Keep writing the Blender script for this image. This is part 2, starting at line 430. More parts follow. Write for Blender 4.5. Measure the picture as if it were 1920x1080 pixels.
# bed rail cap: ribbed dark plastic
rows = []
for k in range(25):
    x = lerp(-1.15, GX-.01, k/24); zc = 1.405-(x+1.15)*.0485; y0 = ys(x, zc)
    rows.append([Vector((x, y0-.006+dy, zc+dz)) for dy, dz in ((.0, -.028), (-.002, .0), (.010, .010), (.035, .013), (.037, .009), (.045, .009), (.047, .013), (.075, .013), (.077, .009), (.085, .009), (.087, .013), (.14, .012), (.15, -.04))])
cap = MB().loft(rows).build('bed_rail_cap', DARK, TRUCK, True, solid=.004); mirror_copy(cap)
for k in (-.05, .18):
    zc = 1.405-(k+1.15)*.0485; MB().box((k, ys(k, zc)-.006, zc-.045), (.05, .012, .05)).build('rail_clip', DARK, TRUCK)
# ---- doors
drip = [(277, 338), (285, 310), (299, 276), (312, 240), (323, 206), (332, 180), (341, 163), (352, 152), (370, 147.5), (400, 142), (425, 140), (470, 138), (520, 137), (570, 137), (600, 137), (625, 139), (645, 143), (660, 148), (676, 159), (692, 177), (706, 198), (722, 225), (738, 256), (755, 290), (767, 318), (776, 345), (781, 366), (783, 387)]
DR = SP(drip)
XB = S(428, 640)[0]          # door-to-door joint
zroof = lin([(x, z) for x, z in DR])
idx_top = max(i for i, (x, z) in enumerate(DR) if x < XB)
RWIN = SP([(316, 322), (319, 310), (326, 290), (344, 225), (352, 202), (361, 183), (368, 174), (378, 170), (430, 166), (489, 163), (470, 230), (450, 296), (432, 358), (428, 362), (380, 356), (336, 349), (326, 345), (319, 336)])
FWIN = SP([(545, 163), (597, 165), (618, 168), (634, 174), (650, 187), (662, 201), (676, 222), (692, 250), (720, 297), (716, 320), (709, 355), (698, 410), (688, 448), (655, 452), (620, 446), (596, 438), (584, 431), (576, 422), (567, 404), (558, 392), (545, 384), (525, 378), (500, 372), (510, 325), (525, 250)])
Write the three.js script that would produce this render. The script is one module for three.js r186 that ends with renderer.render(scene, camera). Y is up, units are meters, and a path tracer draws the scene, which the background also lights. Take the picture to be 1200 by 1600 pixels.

################

Work to be completed
Output the listing above exactly as it appears.

Final answer
Keep writing the Blender script for this image. This is part 2, starting at line 430. More parts follow. Write for Blender 4.5. Measure the picture as if it were 1920x1080 pixels.
# bed rail cap: ribbed dark plastic
rows = []
for k in range(25):
    x = lerp(-1.15, GX-.01, k/24); zc = 1.405-(x+1.15)*.0485; y0 = ys(x, zc)
    rows.append([Vector((x, y0-.006+dy, zc+dz)) for dy, dz in ((.0, -.028), (-.002, .0), (.010, .010), (.035, .013), (.037, .009), (.045, .009), (.047, .013), (.075, .013), (.077, .009), (.085, .009), (.087, .013), (.14, .012), (.15, -.04))])
cap = MB().loft(rows).build('bed_rail_cap', DARK, TRUCK, True, solid=.004); mirror_copy(cap)
for k in (-.05, .18):
    zc = 1.405-(k+1.15)*.0485; MB().box((k, ys(k, zc)-.006, zc-.045), (.05, .012, .05)).build('rail_clip', DARK, TRUCK)
# ---- doors
drip = [(277, 338), (285, 310), (299, 276), (312, 240), (323, 206), (332, 180), (341, 163), (352, 152), (370, 147.5), (400, 142), (425, 140), (470, 138), (520, 137), (570, 137), (600, 137), (625, 139), (645, 143), (660, 148), (676, 159), (692, 177), (706, 198), (722, 225), (738, 256), (755, 290), (767, 318), (776, 345), (781, 366), (783, 387)]
DR = SP(drip)
XB = S(428, 640)[0]          # door-to-door joint
zroof = lin([(x, z) for x, z in DR])
idx_top = max(i for i, (x, z) in enumerate(DR) if x < XB)
RWIN = SP([(316, 322), (319, 310), (326, 290), (344, 225), (352, 202), (361, 183), (368, 174), (378, 170), (430, 166), (489, 163), (470, 230), (450, 296), (432, 358), (428, 362), (380, 356), (336, 349), (326, 345), (319, 336)])
FWIN = SP([(545, 163), (597, 165), (618, 168), (634, 174), (650, 187), (662, 201), (676, 222), (692, 250), (720, 297), (716, 320), (709, 355), (698, 410), (688, 448), (655, 452), (620, 446), (596, 438), (584, 431), (576, 422), (567, 404), (558, 392), (545, 384), (525, 378), (500, 372), (510, 325), (525, 250)])
Write the three.js script that would produce this render. The script is one module for three.js r186 that ends with renderer.render(scene, camera). Y is up, units are meters, and a path tracer draws the scene, which the background also lights. Take the picture to be 1200 by 1600 pixels.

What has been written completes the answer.